On the edge of the world & saying goodbye to Alaska

I’ve done this before. In those final weeks and months before moving to Reno in 2011, I’d walk along Anchorage’s iconic coastal trail and gaze out at the massive and ever-changing waterscape of Cook Inlet. In the summer, the water shimmered blindingly under a lemon-hued midnight sun sky. During the winter, the Inlet glowed a fierce glacial green, churning and swirling with massive slabs of gray cake-like ice.

I thought a lot about the phrase “the edge of the world”. I knew intellectually that if I could somehow fly my line of sight farther than what I could see across the Inlet; if I kept going and going and saw my way far enough south, I’d eventually hit, say, Seattle. But what it felt like, gazing out at the Inlet in all of its seasons, was that the entire world dropped off right behind it, and then eventually picked back up in a place that was simply Other.

Alaska felt so ethereal, otherworldly to me; as though I were living life on another planet. The people who chose to inhabit this place alongside me “got it”. For some reason my relatives back east, many a taxi driver, and concerned Lower 48 friends frequently did not.

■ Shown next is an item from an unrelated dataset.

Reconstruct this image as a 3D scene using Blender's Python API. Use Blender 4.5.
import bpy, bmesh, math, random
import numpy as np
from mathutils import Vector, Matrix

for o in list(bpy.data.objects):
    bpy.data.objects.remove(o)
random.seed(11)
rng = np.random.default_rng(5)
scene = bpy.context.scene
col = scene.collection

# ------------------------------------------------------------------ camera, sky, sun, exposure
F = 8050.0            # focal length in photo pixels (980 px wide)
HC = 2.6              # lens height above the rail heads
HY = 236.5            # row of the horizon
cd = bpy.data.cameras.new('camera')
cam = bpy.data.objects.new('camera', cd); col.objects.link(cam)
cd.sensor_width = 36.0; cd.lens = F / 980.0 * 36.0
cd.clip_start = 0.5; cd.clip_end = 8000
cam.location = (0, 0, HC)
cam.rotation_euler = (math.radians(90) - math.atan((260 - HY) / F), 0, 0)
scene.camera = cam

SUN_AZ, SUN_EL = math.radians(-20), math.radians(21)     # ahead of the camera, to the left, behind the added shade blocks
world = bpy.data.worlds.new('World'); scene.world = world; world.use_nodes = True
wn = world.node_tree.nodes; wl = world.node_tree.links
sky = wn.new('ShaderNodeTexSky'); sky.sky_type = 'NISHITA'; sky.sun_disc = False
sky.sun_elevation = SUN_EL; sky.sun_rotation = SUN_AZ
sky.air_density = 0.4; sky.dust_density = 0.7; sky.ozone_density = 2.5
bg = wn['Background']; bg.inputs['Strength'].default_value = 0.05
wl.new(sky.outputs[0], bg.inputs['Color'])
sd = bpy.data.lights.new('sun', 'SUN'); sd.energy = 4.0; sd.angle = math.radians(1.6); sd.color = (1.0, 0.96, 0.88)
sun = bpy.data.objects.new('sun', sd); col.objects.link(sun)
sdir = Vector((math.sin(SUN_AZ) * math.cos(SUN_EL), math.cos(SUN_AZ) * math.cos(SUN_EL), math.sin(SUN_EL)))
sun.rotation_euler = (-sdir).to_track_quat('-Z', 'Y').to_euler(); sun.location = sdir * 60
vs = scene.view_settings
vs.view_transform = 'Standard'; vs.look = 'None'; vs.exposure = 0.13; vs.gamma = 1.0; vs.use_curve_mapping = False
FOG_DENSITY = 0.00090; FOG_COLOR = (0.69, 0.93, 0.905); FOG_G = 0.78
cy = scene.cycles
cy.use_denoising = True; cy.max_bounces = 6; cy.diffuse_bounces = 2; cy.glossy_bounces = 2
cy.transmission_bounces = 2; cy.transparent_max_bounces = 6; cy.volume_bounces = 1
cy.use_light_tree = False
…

“I don’t think I could deal with the lack of light”, they’d marvel.

At the time, I was so enamored with Alaska that truly things like physical discomfort or mental health were fully eclipsed by my absolute, pure wonder for this place and who I was finding myself to be within it.

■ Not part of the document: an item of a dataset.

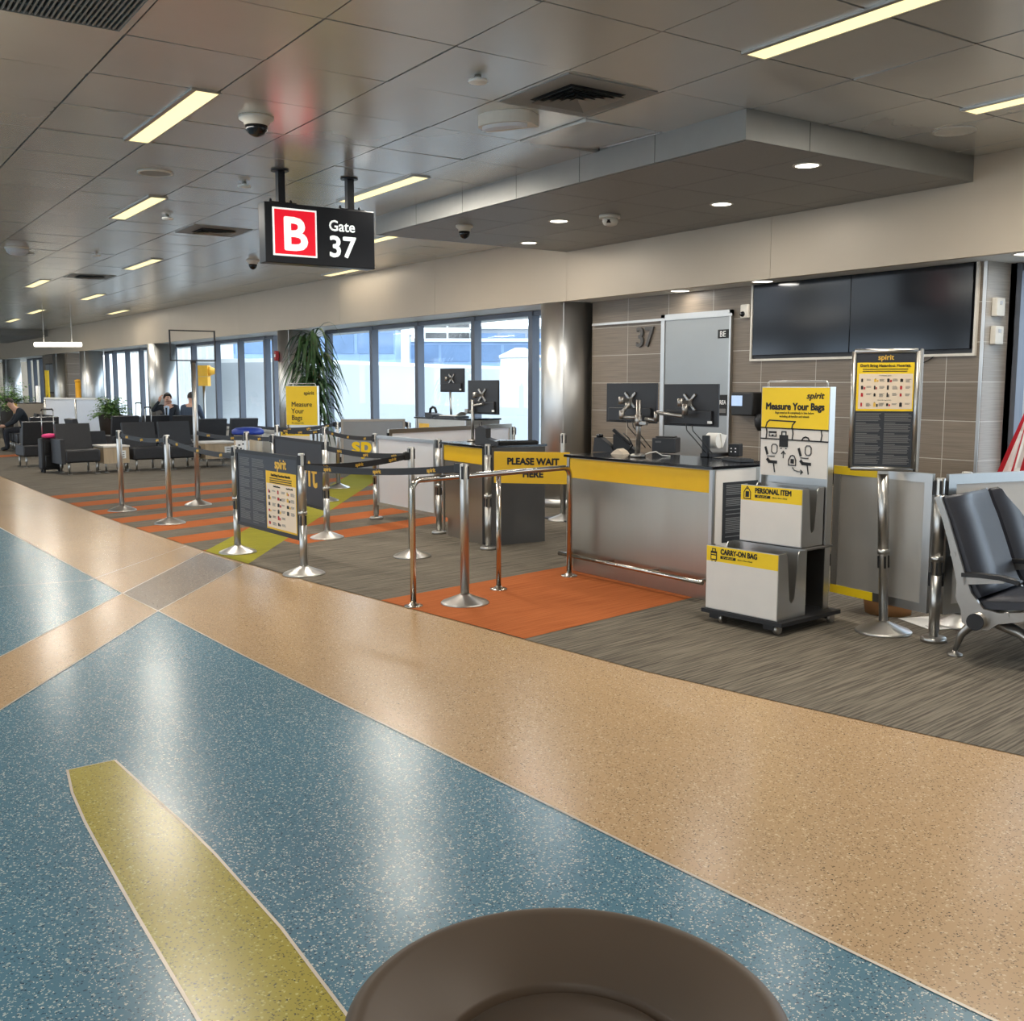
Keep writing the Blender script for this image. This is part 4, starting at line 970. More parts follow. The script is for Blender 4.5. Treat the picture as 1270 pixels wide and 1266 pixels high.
# ------------------------------------------------------------------ bag sizers
def bag_sizer(label, loc, rz, stacked=False):
    t = thing('bag_sizer', label, 'bag sizer', loc, rz, 'bag sizer stands')
    f = MB(); f.b2(-.02, .60, -.02, .62, .06, .085); f.obj('base_plate', M['blackm'], t)
    for x, y in ((.08, .02), (.50, .02), (.08, .56), (.52, .56)):
        f = MB(); f.b2(x - .04, x + .04, y - .03, y + .03, .03, .06); ca = f.obj('caster', M['black'], t)
        f = MB(); f.lathe([(.028, -.014), (.032, 0), (.028, .014)], (x + .045, y, .034), 16, 0, True, 'X'); f.obj('wheel', M['cast'], ca)
    def bin_(w0, w1, y0, y1, z0, z1, title, size_txt, cm):
        b = MB(); th = .006
        b.b2(w0, w1, y0, y0 + th, z0, z1); b.b2(w0, w1, y1 - th, y1, z0, z1); b.b2(w0, w1, y0 + th, y1 - th, z0, z0 + th)
        D = y1 - y0; yc = (y0 + y1) / 2
        for xx in (w0, w1 - th):                       # side cheeks with the V shaped cut-out
            zb = z0 + (z1 - z0) * .24
            pl = [(y0 + th, z0 + th), (y0 + th, z1), (yc - D * .24, z1), (yc - D * .20, z1 - .02), (yc - D * .09, zb + .02), (yc - D * .04, zb), (yc, zb - .004)]
            b.prism(pl + [(yc, z0 + th)], xx, xx + th, 'YZ')
            b.prism([(2 * yc - u, v) for u, v in pl] + [(yc, z0 + th)], xx, xx + th, 'YZ')
        o = b.obj('bin', M['alu'], t)
        f = MB(); f.b2(w0 + .004, w1 - .004, y0 - .004, y0 - .0005, z0 + .006, z1 - .10); f.obj('white_front', M['wboard'], o)
        f = MB(); f.b2(w0 + .004, w1 - .004, y0 - .004, y0 - .0005, z1 - .10, z1 - .004); yo = f.obj('yellow_front', M['yellowb'], o)
        yy = y0 - .0048
        letters(yo, title, w0 + .115, yy, z1 - .048, .046, M['ink'], .05, 'LEFT', sx=.84)
        f = MB(); f.b2(w0 + .115, w0 + .235, yy - .0006, yy + .0006, z1 - .078, z1 - .060, 0, .0); f.obj('size_pill', M['ink'], yo)
        letters(yo, size_txt, w0 + .175, yy - .0015, z1 - .0735, .014, M['yellowb'], .01); letters(yo, cm, w0 + .25, yy, z1 - .073, .012, M['ink'], .0, 'LEFT')
        return yo, yy
    yo, yy = bin_(.0, .555, .0, .29, .087, .50, 'CARRY-ON BAG', '22" x 18" x 10"', '(56cm x 46cm x 25cm)')
    f = MB(); bx, bz = .062, .445
    def bag_icon(f, bx, bz, k=1.0, y=yy):
        f.b2(bx - .025 * k, bx + .025 * k, y - .0006, y + .0006, bz - .038 * k, bz + .02 * k)
        f.stroke([(bx - .012 * k, bz + .02 * k), (bx - .012 * k, bz + .036 * k), (bx + .012 * k, bz + .036 * k), (bx + .012 * k, bz + .02 * k)], .006 * k, y, .0012)
        for q in (-.014, .014): f.b2(bx + q * k - .004 * k, bx + q * k + .004 * k, y - .0006, y + .0006, bz - .048 * k, bz - .042 * k)
    bag_icon(f, bx, bz); f.obj('bag_icon', M['ink'], yo)
    f = MB(); f.b2(bx - .018, bx + .018, yy - .0016, yy - .0007, bz - .03, bz - .008); f.b2(bx - .018, bx + .018, yy - .0016, yy - .0007, bz, bz + .006); f.obj('bag_icon_pocket', M['yellowb'], yo)
    f = MB(); f.b2(.02, .54, .29, .60, .49, .50); f.b2(.0, .006, .30, .60, .087, .50); f.obj('shelf_cabinet', M['darkgrey'], t)
    yo, yy2 = bin_(.03, .505, .30, .53, .505, .875, 'PERSONAL ITEM', '18" x 14" x 8"', '(46cm x 36cm x 20cm)')
    f = MB(); bx, bz = .085, .815
    f.stroke([(bx - .026, bz - .03), (bx - .026, bz + .012), (bx - .014, bz + .032), (bx, bz + .038), (bx + .014, bz + .032), (bx + .026, bz + .012), (bx + .026, bz - .03), (bx - .026, bz - .03)], .006, yy2, .0012)
    f.b2(bx - .014, bx + .014, yy2 - .0006, yy2 + .0006, bz - .02, bz + .018); f.stroke([(bx - .008, bz + .04), (bx, bz + .05), (bx + .008, bz + .04)], .005, yy2, .0012); f.obj('backpack_icon', M['ink'], yo)
    # back frame and sign
    f = MB(); f.b2(.0, .012, .54, .60, .085, 1.51); f.b2(.508, .52, .54, .60, .085, 1.51); f.b2(.012, .508, .545, .60, 1.50, 1.51); f.b2(.012, .508, .575, .60, .085, 1.50); f.obj('back_frame', M['alu'], t)
    f = MB(); f.tube([(.035, .56, 1.50), (.035, .56, 1.535), (.045, .56, 1.545), (.475, .56, 1.545), (.485, .56, 1.535), (.485, .56, 1.50)], .007, 8); f.obj('handle', M['alu'], t)
    ys = .538
    f = MB(); f.b2(.004, .516, ys, .545, .925, 1.505); sg = f.obj('sign_board', M['wboard'], t)
    if stacked:
        f = MB(); f.b2(.004, .516, ys - .002, ys, .925, 1.505); f.obj('yellow_sheet', M['yellowb'], sg)
        letters(sg, 'spirit', .47, ys - .0035, 1.38, .075, M['ink'], .02, 'RIGHT', sx=1.1)
        for k, wd in enumerate(('Measure', 'Your', 'Bags')): letters(sg, wd, .09, ys - .0035, 1.20 - .10 * k, .105, M['ink'], .012, 'LEFT', sx=.95)
        letters(sg, "If it doesn't fit,", .09, ys - .0035, .945, .035, M['ink'], .005, 'LEFT')
        return t
    f = MB(); f.b2(.004, .516, ys - .002, ys, 1.235, 1.505); f.obj('yellow_sheet', M['yellowb'], sg)
    yk = ys - .0032
    letters(sg, 'spirit', .475, yk, 1.435, .056, M['ink'], .03, 'RIGHT', .25, sx=1.1)
    letters(sg, 'Measure Your Bags', .26, yk, 1.362, .062, M['ink'], .05, sx=.92)
    letters(sg, 'Bags need to fit completely in bins below', .26, yk, 1.335, .021, M['ink'], .005, sx=.85); letters(sg, 'including all handles and wheels', .26, yk, 1.311, .021, M['ink'], .005, sx=.85)
    f = MB(); y = yk; wl = .0085                        # line drawing of the cabin
    f.stroke([(.004, 1.24), (.516, 1.235)], wl, y); f.stroke([(.004, 1.168), (.516, 1.162)], wl, y)
    f.stroke([(.04, 1.243), (.05, 1.275), (.07, 1.29), (.27, 1.285), (.25, 1.262), (.245, 1.24)], wl, y)
    f.stroke([(.045, 1.24), (.05, 1.21), (.045, 1.168)], wl, y); f.stroke([(.25, 1.24), (.255, 1.205), (.25, 1.165)], wl, y); f.stroke([(.465, 1.235), (.472, 1.20), (.465, 1.163)], wl, y)
    f.stroke([(.325, 1.168), (.335, 1.182), (.352, 1.188), (.37, 1.182), (.38, 1.168)], wl, y)
    bag_icon(f, .185, 1.168, 1.35, y)
    f.b2(.065, .128, y - .0006, y + .0006, 1.205, 1.218); f.stroke([(.07, 1.20), (.07, 1.185), (.125, 1.185), (.125, 1.20)], .006, y); f.b2(.09, .104, y - .0006, y + .0006, 1.188, 1.196)
    f.stroke([(.185, 1.045), (.185, 1.088)], .006, y); f.stroke([(.170, 1.072), (.185, 1.089), (.200, 1.072)], .006, y)
    for ox in (.04, .30):
        f.stroke([(ox + .004, 1.108), (ox + .018, 1.068)], .016, y); f.stroke([(ox + .02, 1.052), (ox + .075, 1.052)], .006, y)
        f.stroke([(ox + .022, 1.03), (ox + .035, 1.016), (ox + .09, 1.014)], .02, y); f.stroke([(ox + .07, 1.008), (ox + .08, .95)], .008, y)
        f.stroke([(ox + .052, 1.12), (ox + .052, 1.085), (ox + .062, 1.072), (ox + .086, 1.072), (ox + .096, 1.085), (ox + .096, 1.12), (ox + .086, 1.132), (ox + .062, 1.132), (ox + .052, 1.12)], .006, y)
    f.stroke([(.228, 1.0), (.228, 1.035), (.242, 1.06), (.256, 1.065), (.270, 1.06), (.282, 1.035), (.282, 1.0), (.228, 1.0)], .007, y); f.b2(.243, .268, y - .0006, y + .0006, 1.012, 1.042)
    f.stroke([(.26, .985), (.275, .968), (.30, .962), (.335, .960)], .006, y); f.stroke([(.322, .972), (.337, .960), (.322, .948)], .006, y)
    f.obj('cabin_drawing', M['ink'], sg)
    return t
bag_sizer('wheeled bag sizer with two steel bins and a Measure Your Bags sign beside the counter', (-4.80, 4.79, 0), math.radians(6))
q = dp(374, 15.6); bag_sizer('far bag sizer with plain yellow Measure Your Bags sign before the tall plant', (q.x, q.y - .5, 0), math.radians(40), True)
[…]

But then I moved to Reno. I boarded a plane, hurtled through the sky far above the long landscape that exists between Alaska and everywhere else that I had such a hard time comprehending, and was deposited in the high desert. You know the story: after living there (and loving it) for a few years, Wes and I married and moved back up to Alaska.

Now it’s ten years after my return, and I’m once again getting ready to leave.

I find myself mentally or physically connecting with places and people in Alaska that have defined this place for me. I drove to Valdez and remembered the first time I visited, so easily and wholly awestruck. I re-read old columns for Anchorage Daily News – because something exciting is in the works, stay tuned – and was struck by how many experiences this place has offered me over ten years. I see friends and acquaintances and we talk about the amazing and insidious qualities of Alaska.

I don’t feel sadness about these final weeks, exactly. Maybe I feel a little wistful, but mostly very lucky.

I can say two things without a doubt:

I am ready to leave Alaska. 

And, Alaska never quite leaves me, no matter where I go. I mean that: it’s impossible to un-know and un-experience all that this place is, how unique it is, and the absolutely amazing places and people that comprise it. It’s under my skin forever, so although I am pointing my Mobile Art Studio south for the foreseeable future, I know Alaska still plays a role in that future somehow.

I’m grateful for this edge of the world. And I’m excited to step beyond it into a vast unknown.